THE ACLU GENERALLY DOES NOT ACCEPT THE FOLLOWING TYPES OF CASES:
• Employment / workplace discrimination cases
Discrimination in the workplace is wrong, and may be a constitutional issue; however, we still refer you to the Anti-Discrimination Division of the Utah Labor Commission (801) 530-6801, because they are capable of assisting you in the time sensitive legal matters that arise with this issue.
• Criminal defense cases
• Proving innocence after conviction
• Complaints about an attorney or judge
• Department of Children and Family Services (DCFS) decisions
• Immigration and Customs Enforcement (ICE) (formerly INS) decisions
• Housing issues • Disability issues (mental or physical)
• Property disputes
• Complains against a private (non-government) entity
If your case falls into one of the above categories, please refer to the “common referrals” page for an organization that is better equipped to assist you.

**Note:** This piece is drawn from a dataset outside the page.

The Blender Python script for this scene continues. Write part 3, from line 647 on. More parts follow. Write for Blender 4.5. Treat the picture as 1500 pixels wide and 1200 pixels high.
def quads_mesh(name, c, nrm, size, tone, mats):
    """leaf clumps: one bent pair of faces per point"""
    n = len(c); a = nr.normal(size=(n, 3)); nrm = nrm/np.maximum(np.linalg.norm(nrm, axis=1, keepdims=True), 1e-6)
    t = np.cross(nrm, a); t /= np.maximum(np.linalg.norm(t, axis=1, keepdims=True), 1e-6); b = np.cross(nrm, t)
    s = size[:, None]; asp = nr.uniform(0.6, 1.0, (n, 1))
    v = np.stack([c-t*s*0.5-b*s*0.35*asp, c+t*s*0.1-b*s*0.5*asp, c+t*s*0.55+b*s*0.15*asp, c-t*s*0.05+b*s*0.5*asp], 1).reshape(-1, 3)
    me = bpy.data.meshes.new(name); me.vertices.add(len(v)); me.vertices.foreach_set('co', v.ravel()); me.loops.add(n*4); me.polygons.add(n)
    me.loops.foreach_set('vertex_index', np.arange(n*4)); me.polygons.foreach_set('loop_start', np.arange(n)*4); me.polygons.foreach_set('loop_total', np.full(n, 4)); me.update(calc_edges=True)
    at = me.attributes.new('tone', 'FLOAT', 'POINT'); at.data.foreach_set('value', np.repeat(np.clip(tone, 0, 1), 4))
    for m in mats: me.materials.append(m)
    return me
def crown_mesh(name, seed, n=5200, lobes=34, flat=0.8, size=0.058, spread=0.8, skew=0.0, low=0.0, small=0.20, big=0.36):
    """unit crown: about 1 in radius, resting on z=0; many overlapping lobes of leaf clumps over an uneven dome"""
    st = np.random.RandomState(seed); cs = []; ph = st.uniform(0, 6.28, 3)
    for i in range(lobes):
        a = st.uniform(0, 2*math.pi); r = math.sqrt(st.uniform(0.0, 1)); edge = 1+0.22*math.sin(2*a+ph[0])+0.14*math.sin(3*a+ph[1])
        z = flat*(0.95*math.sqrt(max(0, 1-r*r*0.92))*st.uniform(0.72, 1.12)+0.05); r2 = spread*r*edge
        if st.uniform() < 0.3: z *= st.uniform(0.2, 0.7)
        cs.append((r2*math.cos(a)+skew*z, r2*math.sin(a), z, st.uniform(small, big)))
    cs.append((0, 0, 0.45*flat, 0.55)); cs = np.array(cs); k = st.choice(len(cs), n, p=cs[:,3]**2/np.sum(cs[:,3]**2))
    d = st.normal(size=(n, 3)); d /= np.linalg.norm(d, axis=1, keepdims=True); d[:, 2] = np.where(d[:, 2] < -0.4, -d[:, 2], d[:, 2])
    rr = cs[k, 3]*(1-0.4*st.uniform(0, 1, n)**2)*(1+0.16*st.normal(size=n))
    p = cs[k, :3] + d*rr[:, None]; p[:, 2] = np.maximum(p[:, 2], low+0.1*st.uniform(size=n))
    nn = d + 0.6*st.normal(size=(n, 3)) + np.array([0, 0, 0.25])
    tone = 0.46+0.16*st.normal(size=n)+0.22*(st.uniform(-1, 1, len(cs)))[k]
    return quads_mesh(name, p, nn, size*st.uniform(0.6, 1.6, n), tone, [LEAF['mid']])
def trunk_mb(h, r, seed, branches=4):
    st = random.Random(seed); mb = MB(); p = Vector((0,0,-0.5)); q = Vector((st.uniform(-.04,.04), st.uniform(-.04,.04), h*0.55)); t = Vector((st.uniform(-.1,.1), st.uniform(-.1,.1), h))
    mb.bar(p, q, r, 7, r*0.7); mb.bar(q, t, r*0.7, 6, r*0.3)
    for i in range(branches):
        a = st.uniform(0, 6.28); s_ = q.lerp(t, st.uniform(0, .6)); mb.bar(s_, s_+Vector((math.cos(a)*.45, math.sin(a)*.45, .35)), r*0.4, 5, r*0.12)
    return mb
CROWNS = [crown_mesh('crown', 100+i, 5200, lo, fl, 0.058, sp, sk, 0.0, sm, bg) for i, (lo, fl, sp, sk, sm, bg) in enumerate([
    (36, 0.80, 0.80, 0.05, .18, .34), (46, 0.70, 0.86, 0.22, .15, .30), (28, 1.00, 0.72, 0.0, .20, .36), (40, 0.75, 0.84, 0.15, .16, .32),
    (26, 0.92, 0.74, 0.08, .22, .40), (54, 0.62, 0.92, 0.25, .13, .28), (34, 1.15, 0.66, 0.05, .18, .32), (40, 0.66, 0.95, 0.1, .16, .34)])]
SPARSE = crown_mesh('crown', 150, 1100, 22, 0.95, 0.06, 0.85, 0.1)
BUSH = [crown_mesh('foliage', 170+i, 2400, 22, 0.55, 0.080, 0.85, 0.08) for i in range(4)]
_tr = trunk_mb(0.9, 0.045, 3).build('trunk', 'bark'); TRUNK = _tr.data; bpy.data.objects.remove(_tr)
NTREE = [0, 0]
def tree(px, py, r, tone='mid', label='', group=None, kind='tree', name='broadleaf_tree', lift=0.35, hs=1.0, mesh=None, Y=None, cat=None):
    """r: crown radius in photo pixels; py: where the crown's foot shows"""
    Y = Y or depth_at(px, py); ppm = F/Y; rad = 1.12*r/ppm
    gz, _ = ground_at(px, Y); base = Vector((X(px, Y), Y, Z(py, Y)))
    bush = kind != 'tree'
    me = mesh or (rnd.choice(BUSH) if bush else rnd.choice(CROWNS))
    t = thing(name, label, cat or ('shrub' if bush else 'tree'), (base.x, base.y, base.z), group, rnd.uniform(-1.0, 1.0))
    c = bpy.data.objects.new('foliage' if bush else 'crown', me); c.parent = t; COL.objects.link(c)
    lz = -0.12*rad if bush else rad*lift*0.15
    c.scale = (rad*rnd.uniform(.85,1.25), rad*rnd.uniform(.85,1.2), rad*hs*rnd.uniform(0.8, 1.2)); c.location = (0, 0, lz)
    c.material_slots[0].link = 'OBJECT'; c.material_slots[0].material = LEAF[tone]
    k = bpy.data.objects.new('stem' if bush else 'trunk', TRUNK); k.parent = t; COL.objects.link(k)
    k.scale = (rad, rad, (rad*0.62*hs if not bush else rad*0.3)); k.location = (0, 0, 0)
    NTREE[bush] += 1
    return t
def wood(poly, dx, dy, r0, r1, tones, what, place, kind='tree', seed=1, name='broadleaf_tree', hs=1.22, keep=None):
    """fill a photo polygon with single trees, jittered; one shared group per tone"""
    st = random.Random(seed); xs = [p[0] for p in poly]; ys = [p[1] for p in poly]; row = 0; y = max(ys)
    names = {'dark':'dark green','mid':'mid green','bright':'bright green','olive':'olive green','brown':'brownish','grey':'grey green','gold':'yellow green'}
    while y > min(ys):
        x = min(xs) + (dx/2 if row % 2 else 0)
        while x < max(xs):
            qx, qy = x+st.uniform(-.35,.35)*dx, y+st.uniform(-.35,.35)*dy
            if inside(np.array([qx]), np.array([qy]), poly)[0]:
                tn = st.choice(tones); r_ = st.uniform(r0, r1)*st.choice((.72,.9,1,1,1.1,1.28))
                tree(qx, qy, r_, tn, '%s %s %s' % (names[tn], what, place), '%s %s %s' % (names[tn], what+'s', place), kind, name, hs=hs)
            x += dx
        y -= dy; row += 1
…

WE CANNOT HELP WITH EMERGENCY OR TIME-SENSITIVE SITUATIONS
If your complaint has any time constraints you must look into other resources. You may want to contact another attorney for advice about preserving any rights that you may have. Please do not wait to hear from us before taking other legal action. We are unable to assist people in emergency situations.

WE CAN ONLY ENGAGE IN A SMALL PERCENTAGE OF COMPLAINTS WE RECIEVE
There are many cases of injustice that the ACLU is simply unable to handle. We receive hundreds of requests for help each month at this office alone. We must select those cases that we think will have the greatest impact on protecting civil liberties in Utah.

WE CANNOT PROVIDE LEGAL ADVICE WITHOUT ACCEPTING YOUR CASE
If we do not accept your case, the ACLU is unable to give you advice about your case, to answer questions, review your papers or conduct legal research for you. For general information on rights protected by the Constitution, refer to our “Know Your Rights” material.

WE DO NOT INTERFERE WITH THE WORK OF OTHER ATTORNEYS
If you already have an attorney, please have your attorney contact us if s/he feels that a constitutional issue is present and would like our assistance. We have a policy of not interfering with the work of other attorneys.

IMPORTANT NOTE ABOUT DEADLINES
All legal claims have time deadlines. The deadlines may be different depending on who violated your rights and which rights were violated. For some kinds of violations, you may need to file a claim with a government agency before you can sue, and these agencies have their own time deadlines. The ACLU cannot give you advice about the deadlines that apply to your case. To protect your rights, please consult with an attorney promptly to find out what deadline may apply in your case.